[Saved data entries]
- - - - -
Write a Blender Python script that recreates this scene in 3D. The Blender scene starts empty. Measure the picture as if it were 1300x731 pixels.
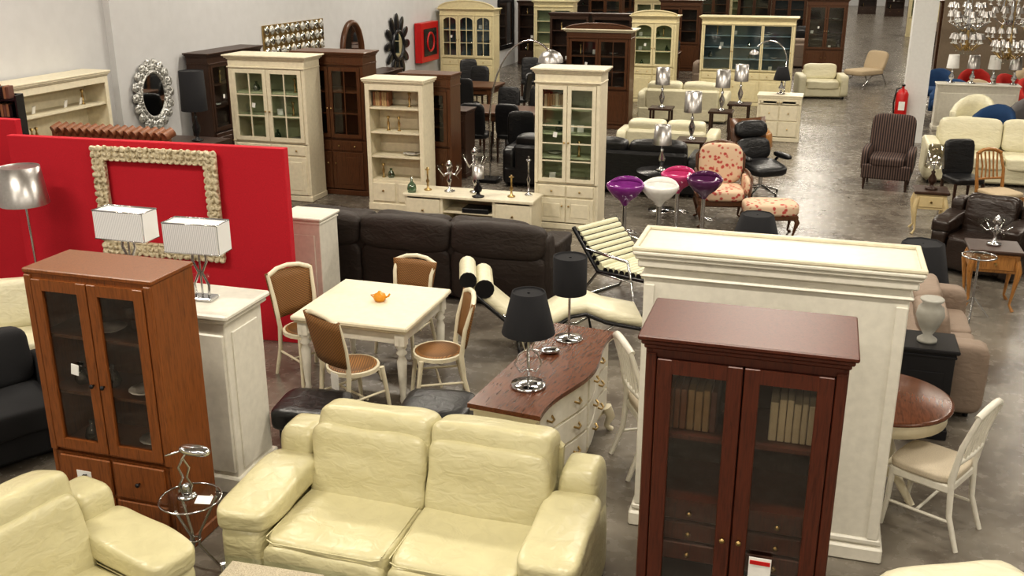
import bpy, math, random, bmesh
from mathutils import Vector, Matrix, Euler, noise
random.seed(7)
R=math.radians
# ---------------------------------------------------------------- materials
def nodes(name):
    m=bpy.data.materials.new(name); m.use_nodes=True
    nt=m.node_tree; return m,nt,nt.nodes['Principled BSDF']
def setp(b,**k):
    for a,v in k.items():
        b.inputs[a.replace('_',' ')].default_value=v
def tex(nt,scale=(1,1,1),kind='ShaderNodeTexNoise',coord='Object',**kw):
    tc=nt.nodes.new('ShaderNodeTexCoord'); mp=nt.nodes.new('ShaderNodeMapping')
    mp.inputs['Scale'].default_value=scale
    nt.links.new(tc.outputs[coord],mp.inputs['Vector'])
    t=nt.nodes.new(kind); nt.links.new(mp.outputs[0],t.inputs['Vector'])
    for a,v in kw.items(): t.inputs[a].default_value=v
    return t
def ramp(nt,src,stops):
    r=nt.nodes.new('ShaderNodeValToRGB'); nt.links.new(src,r.inputs[0])
    e=r.color_ramp.elements
    while len(e)<len(stops): e.new(0.5)
    for i,(p,c) in enumerate(stops): e[i].position=p; e[i].color=(*c,1)
    return r
def bump(nt,b,src,strength=.2,dist=.01):
    n=nt.nodes.new('ShaderNodeBump'); n.inputs['Strength'].default_value=strength; n.inputs['Distance'].default_value=dist
    nt.links.new(src,n.inputs['Height']); nt.links.new(n.outputs[0],b.inputs['Normal'])
def mul(c,k): return tuple(max(0,min(1,x*k)) for x in c)
def paint(name,c,rough=.45,metal=0,var=.08,sc=4):
    m,nt,b=nodes(name); t=tex(nt,(sc,sc,sc),Detail=4.0)
    r=ramp(nt,t.outputs[0],[(.3,mul(c,1-var)),(.7,mul(c,1+var*.4))])
    nt.links.new(r.outputs[0],b.inputs['Base Color']); setp(b,Roughness=rough,Metallic=metal); return m
def wood(name,c,rough=.35,g=(22,22,1.6),dark=.6):
    m,nt,b=nodes(name); t=tex(nt,g,Detail=6.0,Distortion=.8)
    r=ramp(nt,t.outputs[0],[(.3,mul(c,dark)),(.5,c),(.75,mul(c,1.2))])
    nt.links.new(r.outputs[0],b.inputs['Base Color']); setp(b,Roughness=rough); bump(nt,b,t.outputs[0],.05,.002); return m
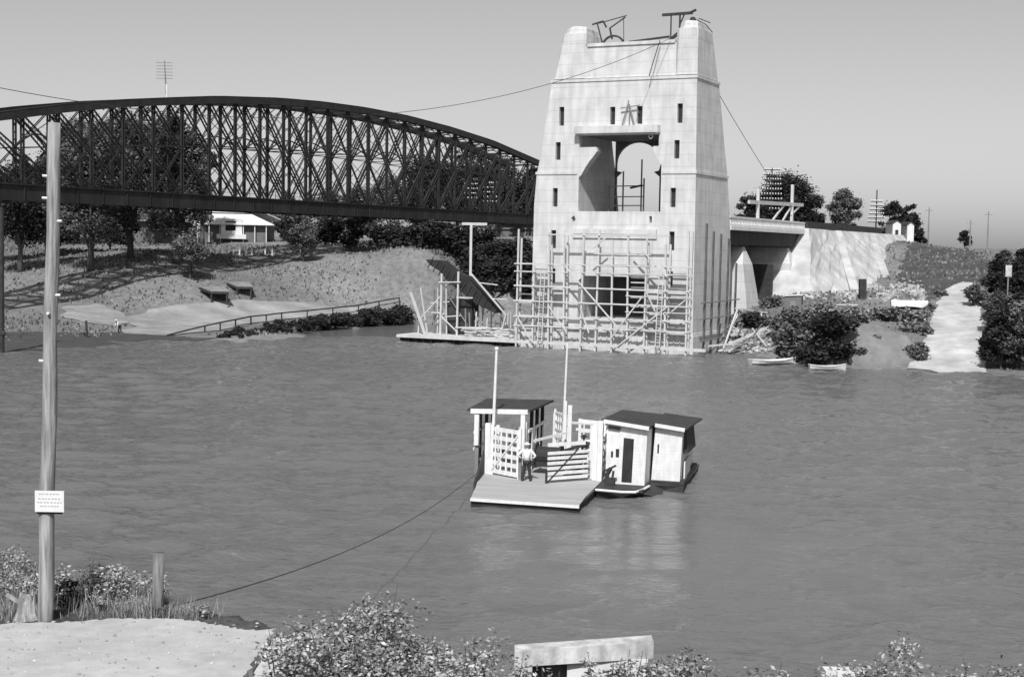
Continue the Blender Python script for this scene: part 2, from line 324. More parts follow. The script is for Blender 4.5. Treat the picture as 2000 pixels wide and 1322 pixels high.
# ------------------------------------------------------------------ railway truss bridge
rb = Vector((3.7, 287.8, 0)); RD = Vector((-.47346, -.88082, 0)).normalized()
rail = root('railway_truss_bridge', rb, math.atan2(RD.y, RD.x), 'long dark arched steel truss railway bridge crossing behind the pale tower', 'bridge')
sS = [-4, 17.3, 33.1, 47.4, 60.4, 72.2, 82.9, 96.8, 106.4, 115.1, 125.5, 135, 146]
sH = [10.6, 13.5, 14.8, 15.55, 15.75, 15.55, 15.05, 13.95, 12.8, 11.7, 10.1, 8.35, 6.4]
ZD = 17.5; NP = 26; S0, S1 = -3.0, 143.0; PL = (S1-S0)/NP; WID = 7.4
def top(s): return ZD+interp(s, sS, sH)-.5
m_ = MB().box(-75, 190, .25, .6, 15.6, 17.5).box(-75, 190, -WID-.6, -WID-.25, 15.6, 17.5)
for k in range(60):
    x = -70+k*4.3; m_.box(x, x+.3, -WID-.2, .2, 15.9, 17.1); m_.box(x-.06, x+.06, .61, .72, 15.65, 17.45)
m_.box(-75, 190, .2, .8, 17.46, 17.62)
m_.build('deck_girder', 'girder', rail)
m_ = MB()
for y in (-2.6, -4.4): m_.box(-75, 190, y-.08, y+.08, 17.35, 17.5)
for k in range(330): m_.box(-74+k*.8, -73.75+k*.8, -5.2, -1.8, 17.12, 17.34)
m_.build('rail_track', 'girder', rail)
m_ = MB()
for y in (.75,):
    for z in (18.1, 18.6): m_.box(-70, 185, y-.03, y+.03, z, z+.05)
    for k in range(86): m_.box(-69+k*3, -68.94+k*3, y-.03, y+.03, 17.6, 18.62)
m_.build('handrail', 'steel', rail)
for y in (0, -WID):
    m_ = MB(); n = NP*2
    for i in range(n):
        a = S0+i*PL/2; b = a+PL/2
        for yy in (-.38, .38): m_.beam((a, y+yy, top(a)), (b, y+yy, top(b)), .12, 1.0)
        m_.beam((a, y, top(a)+.52), (b, y, top(b)+.52), .95, .07)
        m_.beam((a, y-.35, top(a)-.42), (b, y+.35, top(b)-.42), .1, .06)
    m_.build('top_chord', 'steel', rail)
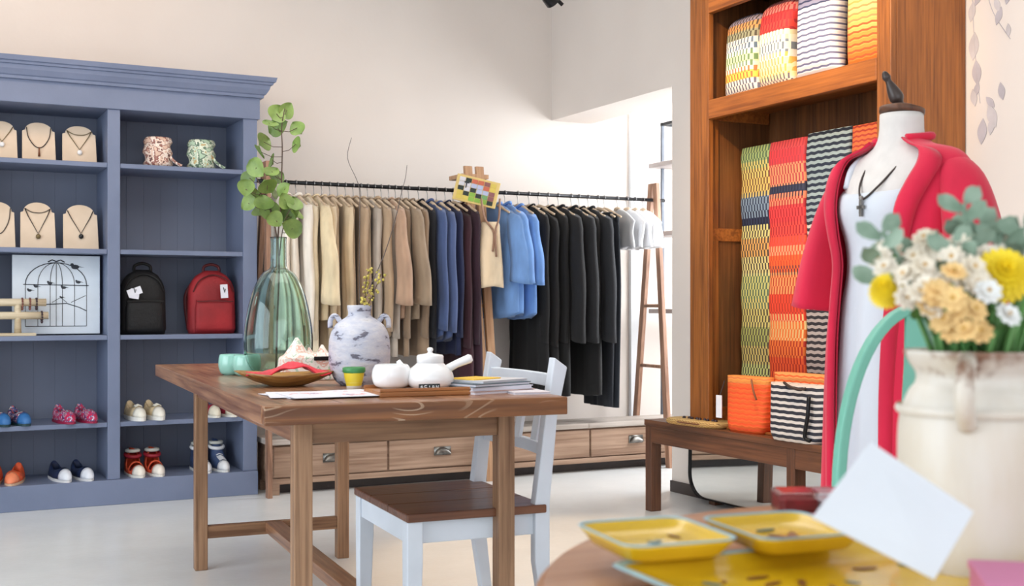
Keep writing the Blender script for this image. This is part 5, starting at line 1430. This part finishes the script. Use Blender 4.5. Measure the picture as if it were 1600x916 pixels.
def flower(kind, head, label, grp):
    hd = Vector(head) - Vector(V)
    tt = thing(kind, label, 'flower', V, 0, grp)
    a0 = rnd.uniform(0, 6.28); rr_ = rnd.uniform(.005, .035)
    foot = Vector((rr_ * math.cos(a0), rr_ * math.sin(a0), .03)); mouth = Vector((max(-.044, min(.044, hd.x * .42)), max(-.044, min(.044, hd.y * .42)), .21))
    b = new(); tube(b, smooth_pts([foot, mouth, (mouth + hd) / 2 + Vector((0, 0, .01)), hd], 5), .0022 if kind != 'sage_sprig' else .0025, 6); obj('stem', b, M['stemg'] if kind != 'sage_sprig' else M['sagef'], tt, True)
    nrm = (Vector((-.5, -.6, .35)) + Vector((hd.x, hd.y, 0)) * 4).normalized()
    if kind == 'chrysanthemum':
        r = .027 if head[0] > .85 else .018
        b = new()
        for l_ in range(6): petals(b, hd + nrm * .003 * l_, r * (1 - .10 * l_), 22 - 2 * l_, .05 + .22 * l_, nrm, .28, .3)
        o = obj('blossom', b, M['chrys'], tt, True)
        b = new(); ball(b, hd + nrm * .008, r * .3, 8); obj('heart', b, pm('chrys_heart', (210, 190, 20), .8, .1), tt, True)
    elif kind == 'sage_sprig':
        for k in range(9):
            a = k * 2.4; f = k / 8; c = hd + Vector((0, 0, -.065 * f))
            L_ = .026 + .010 * f
            b = new(); d = Vector((math.cos(a), math.sin(a), .7 - .4 * f)).normalized(); s = d.cross(Vector((-.6, -.7, .5 * math.sin(k)))).normalized()
            rows_ = [[c + d * L_ * g_ - s * w_ * .008, c + d * L_ * g_ + Vector((0, 0, .003)), c + d * L_ * g_ + s * w_ * .008] for g_, w_ in ((0, .2), (.3, .8), (.6, 1.1), (.85, .9), (1.0, .3))]
            rings(b, rows_, False, False); obj('leaf', b, M['sagef'], tt, True)
    else:
        mm = {'cream_blossom': 'creamf', 'peach_blossom': 'peachf', 'white_blossom': 'whitef'}[kind]
        b = new(); b2 = new()
        for q_ in range(5 if kind != 'white_blossom' else 2):
            c = hd + Vector((rnd.uniform(-.018, .018), rnd.uniform(-.018, .018), rnd.uniform(-.014, .014)))
            n2_ = (nrm + Vector((rnd.uniform(-.5, .5), rnd.uniform(-.5, .5), rnd.uniform(0, .5)))).normalized()
            petals(b, c, .0125, 9, .15, n2_, .5); petals(b, c + n2_ * .002, .009, 7, .6, n2_, .5); ball(b2, c + n2_ * .002, .0028, 6)
        obj('blossom', b, M[mm], tt, True); obj('heart', b2, M['heart'], tt, True)
    for k in range(2 if kind != 'sage_sprig' else 0):
        f = rnd.uniform(.12, .6); c = mouth.lerp(hd, f); a = rnd.uniform(0, 6.28); d = Vector((math.cos(a), math.sin(a), .6)).normalized(); s = d.cross(Vector((0, 0, 1))).normalized()
        b = new(); rows_ = [[c + d * .03 * g_ - s * w_ * .006, c + d * .03 * g_, c + d * .03 * g_ + s * w_ * .006] for g_, w_ in ((0, .2), (.35, 1), (.7, .8), (1, .1))]
        rings(b, rows_, False, False); obj('leaf', b, M['fleaf'], tt, True)
FLW = [('chrysanthemum', (0.884, 0.749, 1.028), 'large yellow chrysanthemum at the right edge of the bouquet'), ('chrysanthemum', (0.813, 0.819, 1.014), 'smaller yellow chrysanthemum at the left edge of the bouquet')]
cr = [(0.832, 0.831, 1.048), (0.873, 0.844, 1.056), (0.818, 0.771, 1.029), (0.828, 0.811, 1.026), (0.868, 0.791, 1.048), (0.902, 0.796, 1.044), (0.803, 0.768, 1.007), (0.838, 0.75, 1.022), (0.94, 0.81, 1.055), (0.853, 0.82, 1.035), (0.90, 0.77, 1.035)]
for n_, (k_, h_, l_) in enumerate(FLW): flower(k_, h_, l_, 'yellow chrysanthemums')
def px(h): return (h[0] * c_ - h[1] * s_) / (h[0] * s_ + h[1] * c_)
for i, h_ in enumerate(sorted(cr, key=px)): flower('cream_blossom', h_, ORD[i] + ' cream blossom cluster from the left in the milk-can bouquet', 'cream blossoms in the bouquet')
for i, h_ in enumerate(sorted(((0.811, 0.741, 1.018), (0.804, 0.742, 0.997), (0.83, 0.738, 0.990)), key=px)): flower('peach_blossom', h_, ORD[i] + ' peach blossom cluster from the left, low in the bouquet', 'peach blossoms in the bouquet')
flower('white_blossom', (0.858, 0.738, 1.0), 'white blossom under the large yellow chrysanthemum', 'white blossoms')
for i, h_ in enumerate(sorted(((0.9, 0.808, 1.098), (0.823, 0.836, 1.071), (0.94, 0.798, 1.07), (0.951, 0.782, 1.075), (0.868, 0.791, 1.058), (0.937, 0.822, 1.08), (0.887, 0.848, 1.058)), key=px)): flower('sage_sprig', h_, ORD[i] + ' felty sage green sprig from the left, rising from the bouquet', 'sage sprigs in the bouquet')
# filler stems
b = new()
for k in range(60):
    a = rnd.uniform(0, 6.28); r_ = .044 * math.sqrt(rnd.uniform(0.1, 1)); r2 = r_ * 1.35
    tube(b, [(r_ * .8 * math.cos(a), r_ * .8 * math.sin(a), .10), (r_ * math.cos(a), r_ * math.sin(a), .205), (r2 * math.cos(a + .1), r2 * math.sin(a + .1), .205 + rnd.uniform(.03, .065))], rnd.uniform(.0022, .0036), 5)
o = obj('filler_greenery', b, M['fleaf'], None, True, loc=V); tag(o, 'dense green filler stems packed in the neck of the milk-can vase', 'greenery'); o['kind'] = 'stuff'

# white card leaning on the vase
P4 = [Vector(p_) for p_ in ((0.741, 0.766, 0.883), (0.804, 0.711, 0.826), (0.743, 0.697, 0.778), (0.669, 0.758, 0.825))]
ctr = sum(P4, Vector()) / 4
n_ = (P4[1] - P4[3]).cross(P4[0] - P4[2]).normalized()
if n_.y > 0: n_ = -n_
t = thing('price_card', 'square white card tilted on one corner against the milk-can vase', 'card', ctr)
b = new(); rings(b, [[p_ - ctr for p_ in P4], [p_ - ctr - n_ * .0012 for p_ in P4]]); obj('card_sheet', b, M['card'], t)
b = new()
ux = (P4[1] - P4[0]).normalized(); uy = (P4[3] - P4[0]).normalized()
for a, c, r_ in ((.030, .072, .0034), (.045, .066, .0022), (.026, .05, .0016)):
    ball(b, P4[0] - ctr + ux * (a + .05) + uy * (c - .01) + n_ * .0006, r_, 6, (1, 1, 1))
obj('faint_print', b, M['flatgrey'], t, True)
t = thing('pink_box', 'flat pink card box at the bottom right corner', 'box', (.835, .655, RT), R(-40))
bx('box_body', M['pink'], t, -.06, .06, -.05, .045, 0, .024, .001); bx('lid', M['pink'], t, -.0615, .0615, -.0515, .0465, .024, .031, .001)
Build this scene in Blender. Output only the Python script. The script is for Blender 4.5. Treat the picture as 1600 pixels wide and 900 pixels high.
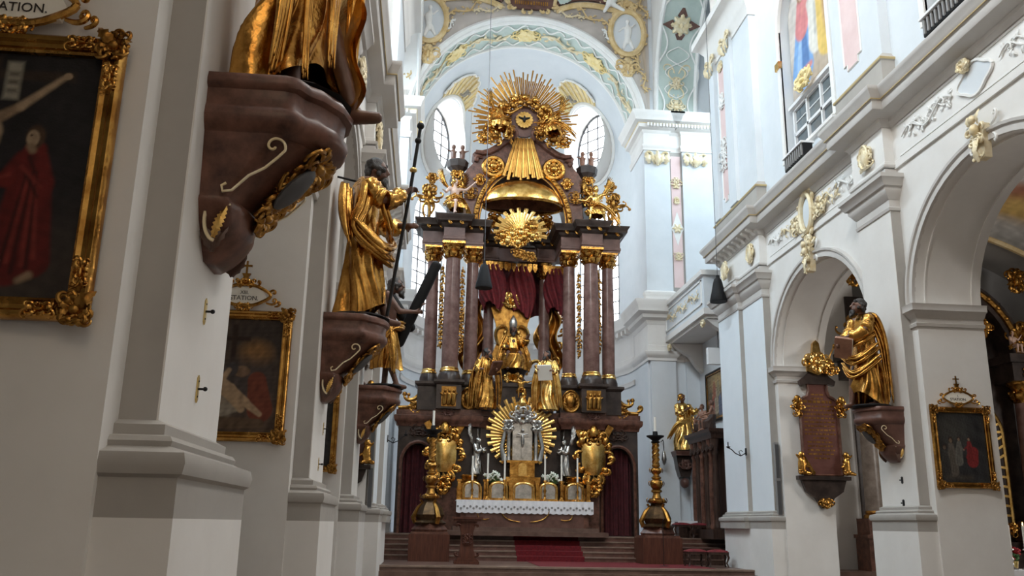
- - - - -
**The request:** Copy every line of the data that holds the string "Treat".

**Answer to this exercise:**
Continue the Blender Python script for this scene: part 2, from line 324. More parts follow. The script is for Blender 4.5. Treat the picture as 2000 pixels wide and 1322 pixels high.
Build this scene in Blender. Output only the Python script. The script is for Blender 4.5. Treat the picture as 1600 pixels wide and 900 pixels high.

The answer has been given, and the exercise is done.